When the bar is clamped at its center and vibrates longitudinally, its ends are free. Therefore, the bar must have antinodes at its ends and a node at its center. The distance between node and antinode is $\frac{\lambda }{4}$.
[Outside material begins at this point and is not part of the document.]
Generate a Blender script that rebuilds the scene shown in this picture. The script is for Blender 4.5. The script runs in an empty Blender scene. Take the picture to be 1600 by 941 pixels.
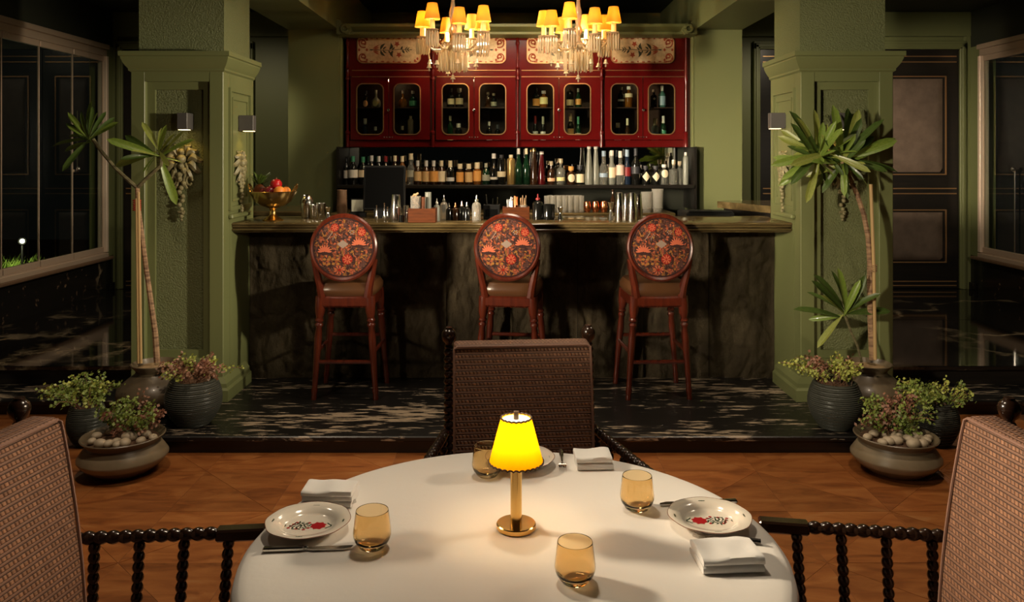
import bpy, math, random
from mathutils import Vector, Matrix, noise as mnoise
S = bpy.context.scene
COL = S.collection
R = math.radians
rnd = random.Random(7)
# ---------------------------------------------------------------- camera, world, lights, exposure
FPX, CX, HY, CAMH = 1270.0, 800.5, 245.0, 1.65      # focal length in pixels of a 1600x941 frame, horizon row, eye height
cam = bpy.data.cameras.new('camera'); cam.sensor_width = 36; cam.lens = FPX/1600*36
cam.shift_y = -(470.5-HY)/1600; cam.clip_start = .05
co = bpy.data.objects.new('camera', cam); COL.objects.link(co)
co.location = (0, 0, CAMH); co.rotation_euler = (R(90), 0, 0); S.camera = co
S.view_settings.view_transform = 'Standard'; S.view_settings.look = 'None'
S.view_settings.exposure = 0.0; S.view_settings.gamma = 1.0
wd = bpy.data.worlds.new('night'); S.world = wd; wd.use_nodes = True
wd.node_tree.nodes['Background'].inputs[0].default_value = (.55, .6, .5, 1)
wd.node_tree.nodes['Background'].inputs[1].default_value = .004
def area(name, loc, target, size, power, col, spread=180, sy=None):
    l = bpy.data.lights.new(name, 'AREA'); l.energy = power; l.color = col; l.size = size; l.spread = R(spread)
    if sy: l.shape = 'RECTANGLE'; l.size_y = sy
    o = bpy.data.objects.new(name, l); COL.objects.link(o); o.location = loc
    o.rotation_euler = (Vector(target)-Vector(loc)).to_track_quat('-Z', 'Y').to_euler(); return o
def point(name, loc, power, col, rad=.02):
    l = bpy.data.lights.new(name, 'POINT'); l.energy = power; l.color = col; l.shadow_soft_size = rad
    o = bpy.data.objects.new(name, l); COL.objects.link(o); o.location = loc; return o
def spot(name, loc, target, power, col, ang, blend=.5, rad=.05):
    l = bpy.data.lights.new(name, 'SPOT'); l.energy = power; l.color = col; l.spot_size = R(ang); l.spot_blend = blend; l.shadow_soft_size = rad
    o = bpy.data.objects.new(name, l); COL.objects.link(o); o.location = loc
    o.rotation_euler = (Vector(target)-Vector(loc)).to_track_quat('-Z', 'Y').to_euler(); return o
WARM = (1, .80, .58)
spot('table_downlight', (-.12, 2.65, 3.05), (0, 2.2, .75), 71, (1, .82, .59), 125, .6, .10)
area('chair_key_right', (-2.0, 2.7, 2.3), (1.3, 1.75, .75), .3, 4.9, (1, .82, .58), 30)
area('chair_key_left', (2.0, 2.7, 2.3), (-1.3, 1.75, .75), .3, 1.9, (1, .82, .58), 30)
area('bar_softbox', (-4.0, 1.3, 1.9), (.9, 6.2, 1.55), .40, 23, (1, .83, .60), 27, .9)
spot('bar_front_wash', (-3.95, 1.35, 1.3), (.3, 5.65, .55), 92, (1, .82, .58), 29, .7, .10)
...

So, the expression for length of bar in terms of wavelength is,

$\begin{array}{c}L=2\left(\frac{\lambda }{4}\right)\\ =\frac{\lambda }{2}\end{array}$

Solve for $\lambda$.

$\lambda =2L$

Substitute $200\text{ cm}$ for $L$

$\begin{array}{c}\lambda =2\left(200\text{cm}\left(\frac{{10}^{-2}\text{ m}}{1\text{ cm}}\right)\right)\\ =2\left(2\text{ m}\right)\\ =4\text{ m}\end{array}$

The expression of speed of longitudinal waves is,

$v=\lambda f$

Substitute $4\text{ m}$ for $\lambda$ and $1000\text{ vib/s}$ for $f$

$\begin{array}{c}v=\left(4\text{ m}\right)\left(1000\text{ vib/s}\right)\\ =4000\text{ m/s}\end{array}$

The expression of density of rectangular bar is,

$\rho =\frac{m}{Al}$

Substitute $2.00\text{kg}$ for $m$, $1.00{\text{ cm}}^2$ for $A$, and $200\text{ cm}$ for $l$

$\begin{array}{c}\rho =\frac{\left(2.00\text{}\text{kg}\right)}{\left(1.00{\text{ cm}}^2\left(\frac{{10}^{-4}{\text{ m}}^2}{1{\text{ cm}}^2}\right)\right)\left(200\text{cm}\left(\frac{{10}^{-2}\text{ m}}{1\text{ cm}}\right)\right)}\\ =\frac{2.00\text{kg}}{\left({10}^{-4}{\text{ m}}^2\right)\left(2\text{m}\right)}\\ ={10}^4{\text{ kg/m}}^3\end{array}$

The expression of speed of sound in a rectangular bar is,

$\begin{array}{c}v=\sqrt{\frac{Y}{\rho }}\\ v^2=\frac{Y}{\rho }\end{array}$

Solve for $Y$.

$Y=\rho v^2$

Substitute ${10}^4{\text{ kg/m}}^3$ for $\rho$ and $4000\text{ m/s}$ for $v$

$\begin{array}{c}Y=\left({10}^4{\text{kg/m}}^3\right){\left(4000\text{m/s}\right)}^2\\ =1.6\times {10}^{-11}\text{ Pa}\end{array}$

Also, the expression of Young’s Modulus is,

$Y=\frac{F{L}_o}{A\Delta L}$

Solve for $\Delta L$.

$\Delta L=\frac{F{L}_o}{AY}$

Substitute $980\text{ N}$ for $F$, $200\text{cm}$ for $L_o$, $1.00{\text{ cm}}^2$ for $A$, and $1.6\times {10}^{11}\text{ Pa}$ for $Y$

$\begin{array}{c}\Delta L=\frac{\left(980\text{N}\right)\left(200\text{ cm}\left(\frac{{10}^{-2}\text{m}}{1\text{ cm}}\right)\right)}{\left(1.00{\text{ cm}}^2\left(\frac{{10}^{-4}{\text{m}}^2}{1{\text{ cm}}^2}\right)\right)\left(1.6\times {10}^{11}\text{Pa}\right)}\\ =\frac{\left(980\right)\left(2\right)}{\left({10}^{-4}\right)\left(1.6\times {10}^{11}\right)}\text{ m}\\ \text{=}\frac{1960}{1.6\times {10}^7}\text{m}\\ \text{=1}\text{.23}\times {\text{10}}^{-4}\text{m}\end{array}$

Further, simplify the expression.

$\begin{array}{c}\Delta L=\left(0.123\times {10}^{-3}\text{ m}\right)\left(\frac{1\text{mm}}{{10}^{-3}\text{m}}\right)\\ =0.123\text{mm}\end{array}$

Conclusion:

The elongation in a bar when clamped at one end and a stretching force of $980\text{ N}$ is applied at the other end is $0.123\text{ mm}$.